Across agriculture as a whole, it’s a similar story. Syria has food self-sufficiency and the potential to become a regional breadbasket, but socialist land laws—which place limits on the amount of land one person can own—mean farms are small. These ceilings are another sensitive issue, but one Syria will need to overcome in order to upgrade and mechanize production for export.
Damascus is placing high hopes in tourism as an eventual replacement for oil’s hard currency receipts. Tourism Minister Saadallah Agha al-Qalaa has stated tourism figures will be up by 6-8% for 2006, despite a disappointing summer season because of the war in Lebanon. Growth reached 11% in 2005, when 3.4 million tourists visited Syria. Damascus hopes that figure will reach 7 million by the end of the decade.
Syria has abundant cultural, historical and recreational tourism potential, with a wealth of historical sites and a stunning coastline. The country’s largest-ever tourism development plans to take advantage of the latter: Antaradus, a $200 million hotel and leisure complex at the northern port city of Tartous, was inaugurated this year. The tourism ministry has earmarked a further 82 projects for investment and cut taxes and red tape applying to tourism investments. Critics say the government could do more to promote tourism abroad, and in November, the ministry announced a sharp increase in its marketing budget for 2007, up to $5.5 million from $1.6 million. Gulf interest is considerable and expected to be keener if the regional political situation calms in the coming months.
Syria must catch up with
decades of lost momentum
The fledgling real estate sector has received much attention since licenses were first permitted in 2005, especially from Gulf investors, though again, many appear to be waiting for political tensions to ease.
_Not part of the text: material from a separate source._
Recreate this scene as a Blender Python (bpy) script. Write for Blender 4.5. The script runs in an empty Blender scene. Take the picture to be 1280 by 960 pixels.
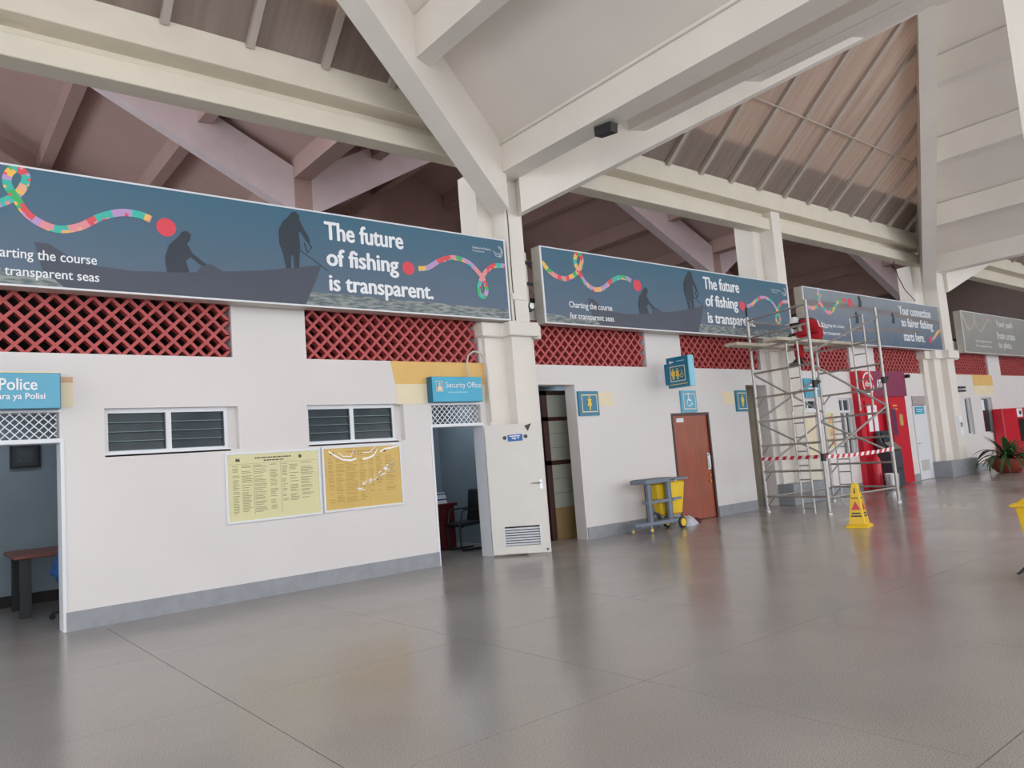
import bpy, bmesh, math, random
from math import sin, cos, pi, radians as RD
from mathutils import Vector, Matrix
random.seed(7)
SC = bpy.context.scene
COL = SC.collection

# ------------------------------------------------------------------ camera
yaw, pitch, roll = 0.68198, 0.099244, -0.077984
d = Vector((sin(yaw)*cos(pitch), cos(yaw)*cos(pitch), sin(pitch)))
r = Vector((cos(yaw), -sin(yaw), 0)); u = r.cross(d)
r2 = r*cos(roll) + u*sin(roll); u2 = -r*sin(roll) + u*cos(roll)
cam = bpy.data.cameras.new('camera'); camo = bpy.data.objects.new('camera', cam); COL.objects.link(camo)
camo.matrix_world = Matrix(((r2.x, u2.x, -d.x, 0), (r2.y, u2.y, -d.y, 0), (r2.z, u2.z, -d.z, 1.45), (0, 0, 0, 1)))
cam.sensor_width = 36; cam.lens = 947.433/1280*36; cam.clip_end = 300
SC.camera = camo
# ------------------------------------------------------------------ sky, exposure
W = bpy.data.worlds.new('world'); SC.world = W; W.use_nodes = True
bg = W.node_tree.nodes['Background']; bg.inputs[0].default_value = (0.93, 0.96, 1.0, 1); bg.inputs[1].default_value = 2.85
SC.view_settings.view_transform = 'Standard'; SC.view_settings.look = 'None'
SC.view_settings.exposure = 0.0; SC.view_settings.gamma = 1; SC.view_settings.use_curve_mapping = False

# ------------------------------------------------------------------ materials
def s2l(c): return tuple(((v/255)/12.92 if v/255 <= .04045 else ((v/255+.055)/1.055)**2.4) for v in c)
MATS = {}
def mat(name, rgb, rough=.6, metal=0, var=.06, scale=3, bump=0, bscale=60, spec=.5, alpha=None, trans=0, stretch=None, emit=None):
    if name in MATS: return MATS[name]
    m = bpy.data.materials.new(name); MATS[name] = m; m.use_nodes = True
    nt = m.node_tree; b = nt.nodes['Principled BSDF']; c = s2l(rgb)
    b.inputs['Roughness'].default_value = rough; b.inputs['Metallic'].default_value = metal
    b.inputs['Specular IOR Level'].default_value = spec
    b.inputs['Base Color'].default_value = (*c, 1)
    tc = nt.nodes.new('ShaderNodeTexCoord'); mp = nt.nodes.new('ShaderNodeMapping')
    nt.links.new(tc.outputs['Object'], mp.inputs[0])
    if stretch: mp.inputs['Scale'].default_value = stretch
    if var:
        n = nt.nodes.new('ShaderNodeTexNoise'); n.inputs['Scale'].default_value = scale; n.inputs['Detail'].default_value = 5
        nt.links.new(mp.outputs[0], n.inputs['Vector'])
        rp = nt.nodes.new('ShaderNodeMapRange'); rp.inputs[1].default_value = .3; rp.inputs[2].default_value = .7
        rp.inputs[3].default_value = 1-var; rp.inputs[4].default_value = 1+var
        nt.links.new(n.outputs[0], rp.inputs[0])
        mx = nt.nodes.new('ShaderNodeVectorMath'); mx.operation = 'SCALE'; mx.inputs[0].default_value = c
        nt.links.new(rp.outputs[0], mx.inputs['Scale']); nt.links.new(mx.outputs[0], b.inputs['Base Color'])
    if bump:
        n2 = nt.nodes.new('ShaderNodeTexNoise'); n2.inputs['Scale'].default_value = bscale; n2.inputs['Detail'].default_value = 4
        nt.links.new(mp.outputs[0], n2.inputs['Vector'])
        bp = nt.nodes.new('ShaderNodeBump'); bp.inputs['Strength'].default_value = bump; bp.inputs['Distance'].default_value = .01
        nt.links.new(n2.outputs[0], bp.inputs['Height']); nt.links.new(bp.outputs[0], b.inputs['Normal'])
    if trans: b.inputs['Transmission Weight'].default_value = trans
    if alpha is not None: b.inputs['Alpha'].default_value = alpha
    if emit: b.inputs['Emission Color'].default_value = (*c, 1); b.inputs['Emission Strength'].default_value = emit
    return m

M_wall = mat('white_wall_paint', (226, 221, 220), .65, var=.025, scale=.9, bump=.08, bscale=25)
M_conc = mat('painted_concrete', (232, 226, 218), .7, var=.035, scale=1.3, bump=.1, bscale=20)
M_cream = mat('cream_concrete', (226, 219, 203), .7, var=.04, scale=2, bump=.1, bscale=20)
M_slab = mat('ceiling_slab_paint', (232, 225, 217), .75, var=.035, scale=.7)
M_pinkc = mat('back_hall_concrete', (196, 172, 166), .8, var=.05, scale=.8)
M_grey = mat('grey_skirting_paint', (150, 154, 160), .5, var=.08, scale=7)
M_red = mat('red_lattice_paint', (186, 84, 84), .6, var=.08, scale=6)
M_room = mat('blue_grey_room_paint', (138, 150, 160), .6, var=.05)
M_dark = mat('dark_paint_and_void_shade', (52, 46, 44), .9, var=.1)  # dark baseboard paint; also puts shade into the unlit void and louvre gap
M_white = mat('white_frame_metal', (228, 231, 236), .35, var=.02)
M_joint = mat('floor_joint_filler', (70, 62, 60), .8, var=.05)
M_glass_dark = mat('dark_louvre_glass', (52, 66, 74), .06, var=.15, scale=3, spec=.8)
M_glass = mat('frosted_partition_glass', (168, 170, 158), .25, var=.05)
M_gedge = mat('glass_edge', (108, 130, 136), .2, var=0)
M_yel = mat('ochre_wall_paint', (232, 190, 116), .6, var=.03)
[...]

Emaar jumped in with the Eighth Gate, a multi-billion-SYP project in Damascus. The potential is clearly vast, but few projects have yet broken ground.
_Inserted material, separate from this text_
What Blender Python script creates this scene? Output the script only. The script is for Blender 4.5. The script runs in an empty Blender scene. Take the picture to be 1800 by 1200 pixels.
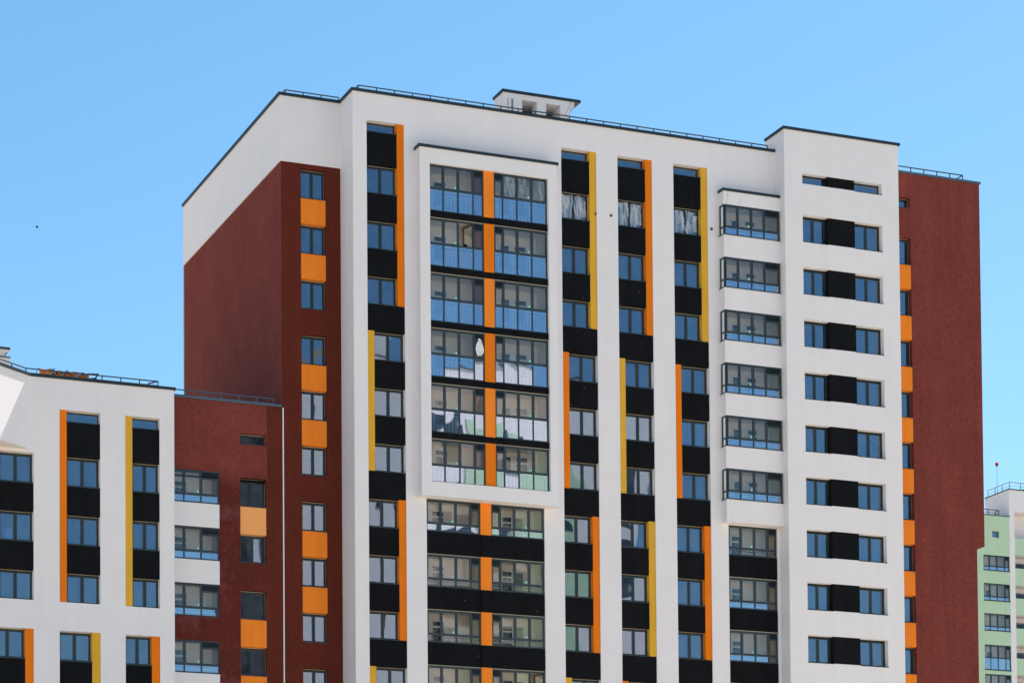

For Syria to defuse the economic time-bomb presented by shrinking oil reserves, it must catch up with decades of lost momentum. All eyes are on the state’s reform program, hoping it will provide a clear path to the market economy that is now all but inevitable for Syria. For this challenge to be met in more than a piecemeal way, Syria will have to tackle the toughest problems of all: setting out an independent judiciary and a transparent bureaucracy, almost certainly in the face of vested interests. As other emerging economies have shown, taking a shallow approach to market economy transition can concentrate money in the hands of a corrupt elite, deepening the economic woes of the masses and risking eventual instability.